Luke: It’s a daunting but important period. As paradoxically both a historian and an iconoclast, consuming the world around him yet critiquing it relentlessly, Godard’s development during the ’60s feels like a Marxist dialectic; these films are approaching synthesis. In the following year came the May ’68 general strike, and Godard’s decision to become an obscure pinko propagandist after divorcing Karina and making a movie about yuppie cannibals. Though not always good (or even bearable), Godard’s transformations were in his very nature as a filmmaker.
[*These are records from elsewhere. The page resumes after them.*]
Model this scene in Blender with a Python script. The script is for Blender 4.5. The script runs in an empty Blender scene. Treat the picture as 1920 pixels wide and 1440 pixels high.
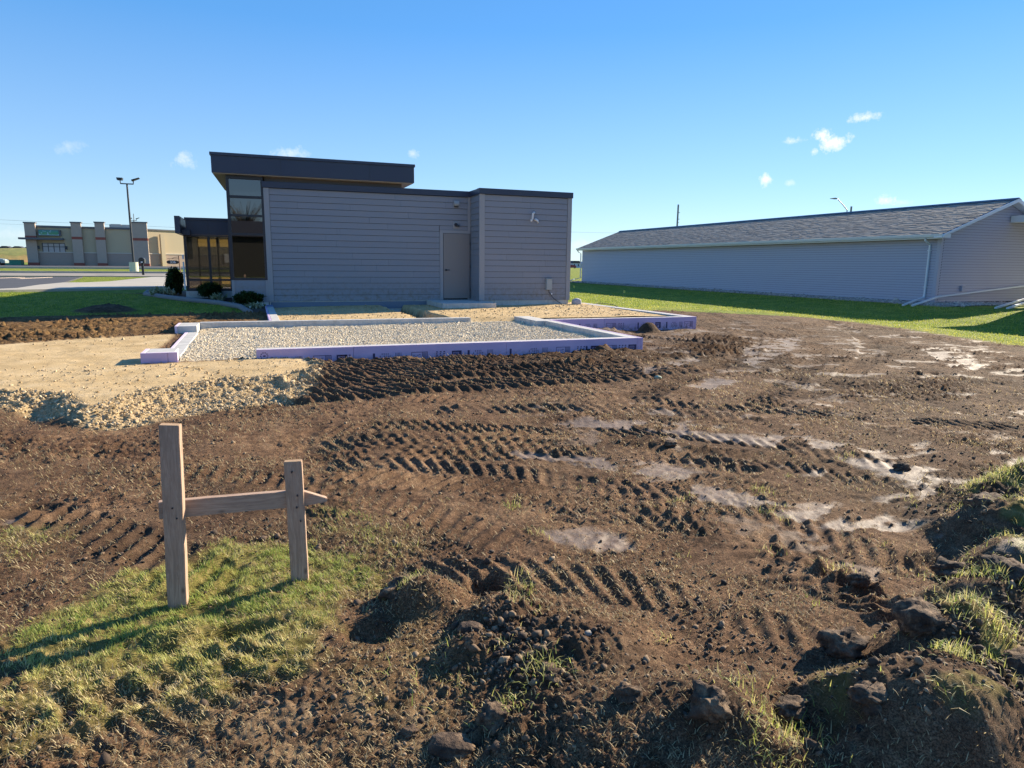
import bpy, bmesh, math
import numpy as np
from mathutils import Matrix, Vector
rng = np.random.default_rng(7)
scene = bpy.context.scene
# ---------------------------------------------------------------- camera
cam_d = bpy.data.cameras.new('camera'); cam = bpy.data.objects.new('camera', cam_d)
scene.collection.objects.link(cam); scene.camera = cam
cam_d.sensor_width = 36.0; cam_d.lens = 1270 / 1920 * 36; cam_d.clip_end = 6000; cam_d.clip_start = 0.05
FW = Vector((0.35075302, 0.9202183, -0.17369686)); RT = Vector((0.93506399, -0.35430287, 0.01117195)); DN = Vector((-0.05126066, -0.16633628, -0.9847358))
cam.matrix_world = Matrix(((RT.x, -DN.x, -FW.x, 0), (RT.y, -DN.y, -FW.y, 0), (RT.z, -DN.z, -FW.z, 1.15), (0, 0, 0, 1)))
# ---------------------------------------------------------------- sun, sky, exposure
SUN = Vector((2.2, 0.8, 1.0)).normalized()
EXPO = 1.36
sd = bpy.data.lights.new('sun', 'SUN'); sd.energy = 4.5; sd.angle = math.radians(0.53); sd.color = (1.0, 0.87, 0.67)
so = bpy.data.objects.new('sun', sd); scene.collection.objects.link(so); so.location = (30, 10, 40)
so.rotation_euler = SUN.to_track_quat('Z', 'Y').to_euler()
world = bpy.data.worlds.new('World'); scene.world = world; world.use_nodes = True
wn = world.node_tree.nodes; wl = world.node_tree.links; wn.clear()
wo = wn.new('ShaderNodeOutputWorld'); bg = wn.new('ShaderNodeBackground'); wl.new(bg.outputs[0], wo.inputs[0])
sky = wn.new('ShaderNodeTexSky'); sky.sky_type = 'NISHITA'; sky.sun_disc = False
sky.sun_elevation = math.asin(SUN.z); sky.sun_rotation = math.atan2(SUN.x, SUN.y)
sky.altitude = 250; sky.air_density = 1.0; sky.dust_density = 0.0; sky.ozone_density = 2.5
bg.inputs[1].default_value = 0.052
tc = wn.new('ShaderNodeTexCoord'); sat = wn.new('ShaderNodeHueSaturation'); sat.inputs['Saturation'].default_value = 1.12
wl.new(sky.outputs[0], sat.inputs['Color'])
tint = wn.new('ShaderNodeMix'); tint.data_type = 'RGBA'; tint.blend_type = 'MULTIPLY'; tint.inputs[0].default_value = 1; wl.new(sat.outputs[0], tint.inputs[6]); tint.inputs[7].default_value = (.74, .93, 1.20, 1)
sepd = wn.new('ShaderNodeSeparateXYZ'); wl.new(tc.outputs['Generated'], sepd.inputs[0]); gr_ = wn.new('ShaderNodeValToRGB'); wl.new(sepd.outputs[2], gr_.inputs[0])
for i_, (p_, c_) in enumerate([(0.0, (6.3, 7.8, 9.0)), (.12, (3.8, 6.2, 9.0)), (.30, (1.2, 4.1, 8.6)), (.6, (.4, 2.4, 6.5)), (1, (.45, 1.7, 5.0))]):
    el = gr_.color_ramp.elements[i_] if i_ < 2 else gr_.color_ramp.elements.new(p_); el.position = p_; el.color = (*c_, 1)
hz_ = wn.new('ShaderNodeMix'); hz_.data_type = 'RGBA'; hz_.inputs[0].default_value = .5; wl.new(tint.outputs[2], hz_.inputs[6]); wl.new(gr_.outputs[0], hz_.inputs[7])
cur = hz_.outputs[2]
cn = wn.new('ShaderNodeTexNoise'); cn.inputs['Scale'].default_value = 75; cn.inputs['Detail'].default_value = 6; cn.inputs['Roughness'].default_value = 0.70
wl.new(tc.outputs['Generated'], cn.inputs['Vector'])
def wmath(op, a, b=None, clamp=False):
    n = wn.new('ShaderNodeMath'); n.operation = op; n.use_clamp = clamp
    for k, v in enumerate((a, b)):
        if v is None: continue
        if isinstance(v, (int, float)): n.inputs[k].default_value = v
        else: wl.new(v, n.inputs[k])
    return n.outputs[0]
def wdot(v):
    n = wn.new('ShaderNodeVectorMath'); n.operation = 'DOT_PRODUCT'; wl.new(tc.outputs['Generated'], n.inputs[0]); n.inputs[1].default_value = v
    return n.outputs['Value']
# small fair-weather clouds: image bearing, half width, half height, opacity
CLOUDS = [(128,275,26,13,.25),(350,300,25,14,.5),(548,287,36,14,.45),(775,289,12,9,.45),(1623,219,27,9,.8),(1560,268,36,18,1),(1540,255,18,12,.9),
          (1489,264,18,8,.55),(1435,338,14,12,.9),(1482,343,10,7,.35),(1660,375,20,11,.8),(1528,283,9,8,.5),(1690,380,16,8,.4),(1100,458,60,10,.25),(30,440,70,14,.2)]
for (u, v, rx, ry, op) in CLOUDS:
    d = (FW * 1270 + RT * (u - 960) + DN * (v - 720)).normalized()
    e1 = Vector((0, 0, 1)).cross(d).normalized(); e2 = d.cross(e1).normalized()
    a = wmath('MULTIPLY', wdot(e1), 1480 / rx); b = wmath('MULTIPLY', wdot(e2), 1480 / ry)
    r = wmath('SQRT', wmath('ADD', wmath('MULTIPLY', a, a), wmath('MULTIPLY', b, b)))
    m = wmath('ADD', wmath('SUBTRACT', 1.0, r), wmath('MULTIPLY', wmath('SUBTRACT', cn.outputs['Fac'], 0.5), 3.4))
    front = wmath('GREATER_THAN', wdot(d), 0.5); op = op*.85
    m = wmath('MULTIPLY', wmath('MULTIPLY', wmath('MULTIPLY', m, .95, True), front), op)
    mx = wn.new('ShaderNodeMix'); mx.data_type = 'RGBA'; wl.new(m, mx.inputs[0]); wl.new(cur, mx.inputs[6]); mx.inputs[7].default_value = (9.6, 9.4, 9.3, 1)
    cur = mx.outputs[2]
wl.new(cur, bg.inputs[0])
vs = scene.view_settings; vs.view_transform = 'Standard'; vs.look = 'None'; vs.gamma = 1; vs.use_curve_mapping = False; vs.exposure = EXPO
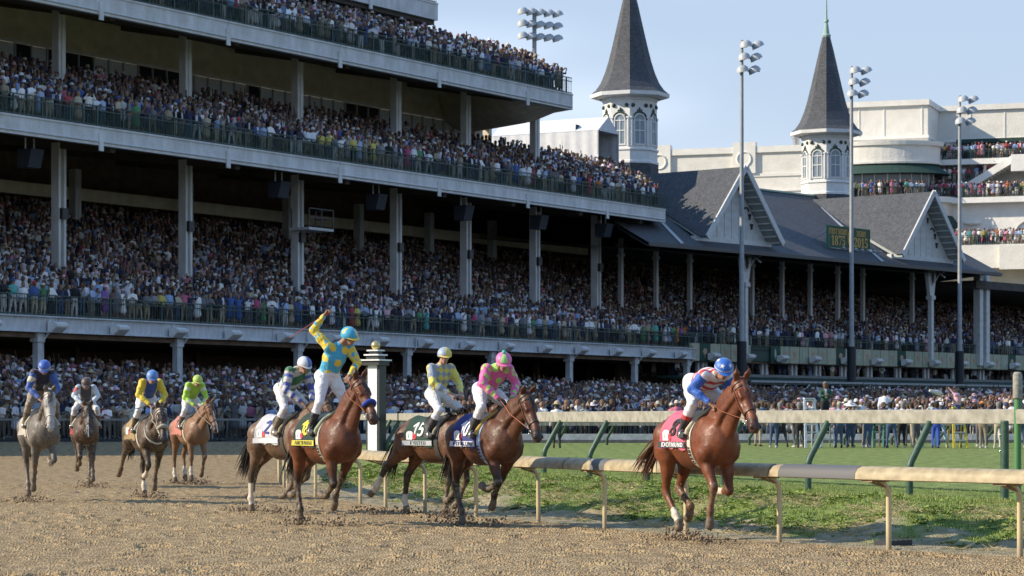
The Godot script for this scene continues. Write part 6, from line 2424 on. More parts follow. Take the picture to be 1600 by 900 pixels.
	var rng := RandomNumberGenerator.new(); rng.seed = 8
	var cream := [worn("banner_sand", Color(0.46, 0.45, 0.33), 0.85, 0.15, 0.5), worn("banner_sage", Color(0.38, 0.42, 0.31), 0.85, 0.15, 0.5), worn("banner_green", Color(0.025, 0.08, 0.055), 0.85, 0.15, 0.5)]
	var x := -0.6
	var k := 0
	while x < 58.0:
		var w := 1.28
		if not (x > 6.3 and x < 8.8):
			var m := MB.new()
			m.bx(x, x + w - 0.07, 5.62, 6.86, -0.02, 0.02)
			var p := obj("banner_panel", m, cream[2] if k % 7 == 1 else cream[k % 2], g)
			m = MB.new()
			# a faint printed rose or a standing figure-like mark
			if k % 3 != 2:
				for i in 6:
					m.ball(Vector3(x + 0.6 + cos(i * 1.05) * 0.14, 6.3 + sin(i * 1.05) * 0.13, 0.022), Vector3(0.13, 0.11, 0.006), 8, 5)
				m.ball(Vector3(x + 0.6, 6.0, 0.022), Vector3(0.05, 0.22, 0.006), 8, 5)
				obj("print", m, mat("print_rose", Color(0.40, 0.27, 0.20), 0.85), p)
			else:
				m.ball(Vector3(x + 0.6, 6.25, 0.022), Vector3(0.13, 0.42, 0.006), 8, 6)
				obj("print", m, mat("print_pale", Color(0.40, 0.42, 0.36), 0.85), p)
		x += w
		k += 1
	for i in 12:
		floodlight(club_at * Vector3(1.8 + i * 4.4, 6.0, 0.05), CLUB_TURN, "%s white wedge-shaped floodlight from the left before the hung banners" % ORDINAL[i], "floodlights along the banners")
	# boxes below the banners, with pairs of white posts
	mb = MB.new()
	mb.bx(-1.0, 60.0, 0.0, 5.5, -6.3, -6.0)
	obj("boxes_back_wall", mb, inner, g)
	for cx in [1.5, 5.8, 9.65, 13.6, 16.9, 20.5, 24.3, 28.6, 33.0, 37.5, 42.0]:
		for dx in [0.0, 0.55]:
			var m := MB.new()
			m.bx(cx + dx - 0.11, cx + dx + 0.11, 3.6, 5.7, -0.9, -0.7)
			obj("box_post", m, white, g)
	mb = MB.new()
	mb.bx(-1.0, 60.0, 4.1, 4.75, -0.7, -0.55)
	obj("box_front", mb, worn("box_front_grey", Color(0.22, 0.24, 0.24), 0.7, 0.2, 0.4), g)
	# green canopy over the ground-level windows
	mb = MB.new()
	run(mb, [Vector2(7.4, 3.85), Vector2(7.35, 4.05), Vector2(-0.5, 4.55)], -3.8, 62.0)
	run(mb, [Vector2(-0.5, 4.4), Vector2(7.4, 3.85)], -3.8, 62.0)
	mb.quad(Vector3(-3.8, 3.85, 7.4), Vector3(-3.8, 4.05, 7.35), Vector3(-3.8, 4.55, -0.5), Vector3(-3.8, 4.4, -0.5))
	obj("canopy", mb, awn, g)
	mb = MB.new()
	mb.bx(-3.8, 62.0, 3.98, 4.12, 7.36, 7.48)
	obj("canopy_gutter", mb, worn("gutter_grey", Color(0.35, 0.38, 0.38), 0.5, 0.2, 0.4), g)
	for cx in [-2.0, 1.0, 5.0, 9.0, 13.0, 17.0, 21.0, 25.0, 29.0, 33.0, 37.0]:
		var m := MB.new()
		m.bx(cx - 0.1, cx + 0.1, 0.3, 3.9, 6.4, 6.6)
		var post := obj("canopy_post", m, white, g)
		m = MB.new()
		m.tube([Vector3(cx + 0.3, 2.6, 6.5), Vector3(cx + 0.35, 3.0, 6.6), Vector3(cx + 1.2, 3.3, 7.0), Vector3(cx + 2.2, 3.6, 7.3), Vector3(cx + 2.5, 3.9, 7.4)], [0.06], 8)
		obj("drain_pipe", m, white, post)
	mb = MB.new()
	mb.bx(-3.8, 62.0, 0.3, 3.9, 1.0, 1.3)
	obj("ground_floor_wall", mb, worn("club_back_wall", Color(0.34, 0.28, 0.195), 0.9, 0.25, 0.2), g)
	var wx := -2.0
	while wx < 56:
		var m := MB.new()
		m.bx(wx, wx + 1.9, 1.5, 3.5, 1.3, 1.34)
		var w := obj("window", m, white, g)
		m = MB.new()
		m.bx(wx + 0.1, wx + 1.8, 1.6, 3.4, 1.34, 1.36)
		obj("pane", m, mat("dim_pane", Color(0.10, 0.11, 0.12), 0.15), w)
		wx += 5.0
	spire(5.0, -9.5, 20.1, "nearer twin spire: white eight-sided lantern under a tall slate cone, beside the tent")
	spire(32.0, -9.5, 19.6, "farther twin spire with a green metal tip, between two light poles")
	derby_sign()

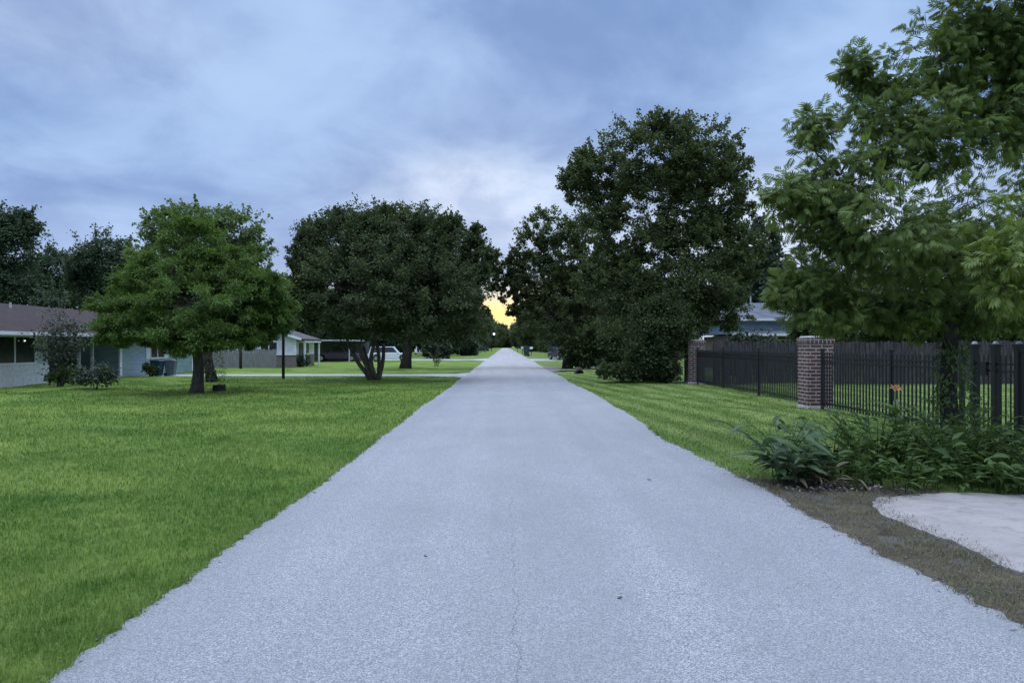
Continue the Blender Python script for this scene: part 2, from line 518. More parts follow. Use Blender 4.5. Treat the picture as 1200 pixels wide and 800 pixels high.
def build_road():
    ys = np.concatenate([np.arange(-6, 40, 0.04), np.arange(40, 120, 0.4), np.arange(120, 540, 3.0)])
    u = np.linspace(0, 1, 15)
    L, Rr = road_l(ys), road_r(ys)
    X = L[:, None] + (Rr - L)[:, None] * u[None]
    Z = 0.006 + 0.05 * (1 - (2 * u - 1) ** 2)[None] + 0 * X
    Y = ys[:, None] + 0 * X
    V = np.stack([X.ravel(), Y.ravel(), Z.ravel()], 1)
    nx, ny = len(u), len(ys)
    i = np.arange(ny - 1)[:, None] * nx + np.arange(nx - 1)[None]
    Q = np.stack([i, i + 1, i + nx + 1, i + nx], -1).reshape(-1, 4)
    o = link_mesh('road', np_mesh('road', V, Q), M['road'], None, True)
    tag(o, 'pale grey chip sealed road running straight to the trees', 'road', kind='structure')

def sheet(name, outline, z, mat, label, cat, rag=0.03, thick=0.0):
    """flat ragged-edged sheet from a coarse ground outline"""
    P = []
    n = len(outline)
    for i in range(n):
        a, b = np.array(outline[i], float), np.array(outline[(i + 1) % n], float)
        k = max(2, int(np.linalg.norm(b - a) / 0.09)) if np.linalg.norm(b - a) < 30 else 60
        nrm = np.array([b[1] - a[1], a[0] - b[0]]) / (np.linalg.norm(b - a) + 1e-9)
        t = np.arange(k) / k
        w = wob(t * np.linalg.norm(b - a) + i * 7.0, rag, (i % 5)) * np.sin(np.clip(t * PI, 0, PI)) ** 0.3
        for j in range(k):
            P.append(a + (b - a) * t[j] + nrm * w[j])
    m = MB()
    bm = bmesh.new()
    vs = [bm.verts.new((p[0], p[1], z)) for p in P]
    f = bm.faces.new(vs)
    if f.normal.z < 0:
        f.normal_flip()
    if thick > 0:
        lo = [bm.verts.new((p[0] * 1.0, p[1], z - thick)) for p in P]
        for i in range(len(P)):
            j = (i + 1) % len(P)
            bm.faces.new((vs[i], lo[i], lo[j], vs[j]))
    bmesh.ops.triangulate(bm, faces=[f])
    bmesh.ops.recalc_face_normals(bm, faces=bm.faces)
    me = bpy.data.meshes.new(name)
    bm.to_mesh(me)
    bm.free()
    for p in me.polygons:
        pass
    o = link_mesh(name, me, mat)
    tag(o, label, cat, kind='structure')
    return o

build_ground()
build_road()
DIRT = [(2.70, 9.3), (2.95, 8.9), (3.35, 8.75), (4.0, 8.45), (4.8, 8.2), (4.6, 7.6), (4.2, 6.6), (4.3, 4.4), (4.5, 1.5), (4.6, -3), (2.6, -3), (2.6, 1.5), (2.6, 4.4), (2.65, 6.8)]
sheet('dirt_strip', DIRT, 0.005, M['dirt'], 'strip of bare dirt and dry thatch along the road edge', 'dirt', 0.03)
SLAB = [(3.66, 7.35), (4.05, 7.72), (4.7, 7.95), (5.5, 7.85), (6.6, 8.05), (9.5, 8.1), (9.5, 1.0), (3.5, 1.0), (3.53, 4.4), (3.63, 6.0)]
sheet('driveway_slab', SLAB, 0.024, M['concrete'], 'pale worn concrete apron beside the weedy shrubs', 'concrete', 0.07, 0.023)
sheet('left_driveway', [(-2.6, 38.0), (-2.05, 36.6), (-2.05, 43.6), (-2.8, 42.2), (-5, 41.6), (-14, 41.4), (-19.4, 41.0), (-19.4, 38.7), (-14, 39.0), (-5, 39.0)], 0.009, M['drive'], 'near pale concrete driveway crossing the left lawn', 'driveway', 0.04)
sheet('far_left_driveway', [(-2.05, 78), (-2.05, 92), (-4, 88.5), (-20, 89), (-20, 80.5), (-4, 81.5)], 0.009, M['drive'], 'farther pale driveway crossing the left verge', 'driveway', 0.05)
sheet('right_driveway', [(2.8, 45.0), (3.6, 47.6), (22, 49.0), (22, 54.5), (3.6, 55), (2.8, 58)], 0.009, M['gravel'], 'grey gravel driveway passing the big right tree', 'driveway', 0.06)
sheet('far_right_driveway', [(2.8, 78), (16, 80), (16, 87), (2.8, 90)], 0.009, M['drive'], 'pale far driveway on the right verge', 'driveway', 0.06)

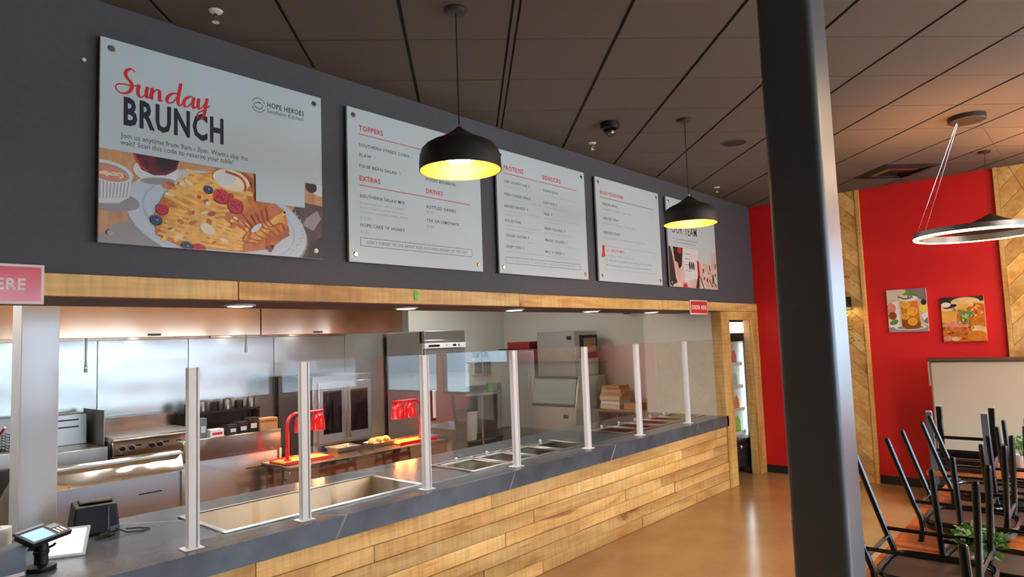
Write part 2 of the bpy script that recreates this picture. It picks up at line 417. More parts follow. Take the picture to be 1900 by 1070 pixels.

Clara: I love how 2 or 3 Things sits on the peak of that major transformation and shows all of Godard’s various sensibilities, from high to low to pinko. It features both banalities of everyday life, and the cosmos being recreated in a cup of coffee, and has a lot to say about both. The dialogue ranges from things like “Style is the man; therefore art is the humanizing of forms” to “My sweater is blue.” Though what really sets this film apart for me is that it feels like one of Godard’s most personal. He narrates it himself, often talking about the limitations of language and the impossibility of communication, but he whispers as if confessing secrets straight into the viewer’s ear. Godard is not warm and fuzzy, but I get strangely choked up by lines like “I can’t tear myself away from the objectivity that crushes me, nor from the subjectivity that isolates me.” You get a glimpse of some emotional core, I think — he’s just really French about showing it.

Luke: For all this talk of cosmos and emotion, the best reasons to love Godard are superficial, which is why of his many changes, these films represent the most tragic. Made in U.S.A. is the last of his films to feature Anna Karina — my pick for cinema’s most beautiful woman — and 2 or 3 Things is the beginning of his career without her. And really, for all his lofty credentials, is there anything Godard does quite so well as film a pretty girl?

Clara: No, and that’s the real reason I’m excited for these Criterion editions: pretty people in high-definition digital transfers!